Richard Shelby, an Alabama Republican who heads the Senate's banking panel, set out draft legislation on Friday that would require administration officials to report to Congress that they are reviewing such proposed deals.
The leaders of both parties in both houses of Congress, as well as heads of key committees, would be notified within 10 days of the start of a contract's review by the inter-agency Committee on Foreign Investments in the United States (CFIUS). The panel, which vets contracts for national security concerns, normally completes it works within 30 days.
Shelby backed away from an option to let Congress overturn deals that get CFIUS approval. The White House and the U.S. business community opposed such a provision, saying it could scare away foreign investment.
A spokesman said Shelby sought to balance lawmakers' oversight, concerns for national security and "undue uncertainty" that could discourage foreign investors.
The bill, to be voted on in Shelby's panel next week, would require longer, 45-day CFIUS reviews of deals involving foreign state-owned companies or "critical" U.S. infrastructure.

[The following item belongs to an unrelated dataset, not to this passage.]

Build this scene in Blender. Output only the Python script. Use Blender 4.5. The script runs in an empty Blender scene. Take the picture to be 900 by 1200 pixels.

It would make the Defense Department the vice chair of CFIUS. The panel is chaired by Treasury and has a number of other departments represented, including Homeland Security and State. The bill also makes the director of national intelligence a formal member of the CFIUS panel.
David Marchick, a lawyer at Covington and Burling who has represented companies seeking CFIUS approval, said there was "relief" in the business community that Shelby had not proposed a congressional veto over foreign takeovers.
"But it's still a very, very tough bill, that reflects the very difficult political environment on Capitol Hill," Marchick told Reuters.
Marchik said requiring 45-day reviews of deals that involve "critical" U.S. infrastructure could affect most proposed acquisitions considered by CFIUS.
Further, he said, the requirement that Congress be notified of all proposed transactions just 10 days into the review would create "a risk of greater politicization" of the process.
The draft bill says CFIUS should rank countries according to their nonproliferation control regimes, ties with the United States, and potential for transshipments of militarily-sensitive technologies. These rankings would be considered in all subsequent reviews.
There are other proposals on CFIUS already in Congress. Sen. Susan Collins, head of the Senate Homeland Security Committee and a Maine Republican, has called for the review of foreign takeovers to be headed by the Department of Homeland Security. Shelby opposes that idea, his spokesman said.
In the House, Missouri Republican Rep. Roy Blunt is working on CFIUS legislation as well, but the Senate is expected to move first. Rep. Duncan Hunter, a California Republican, has introduced legislation to require U.S. ownership of all infrastructure deemed critical to national security.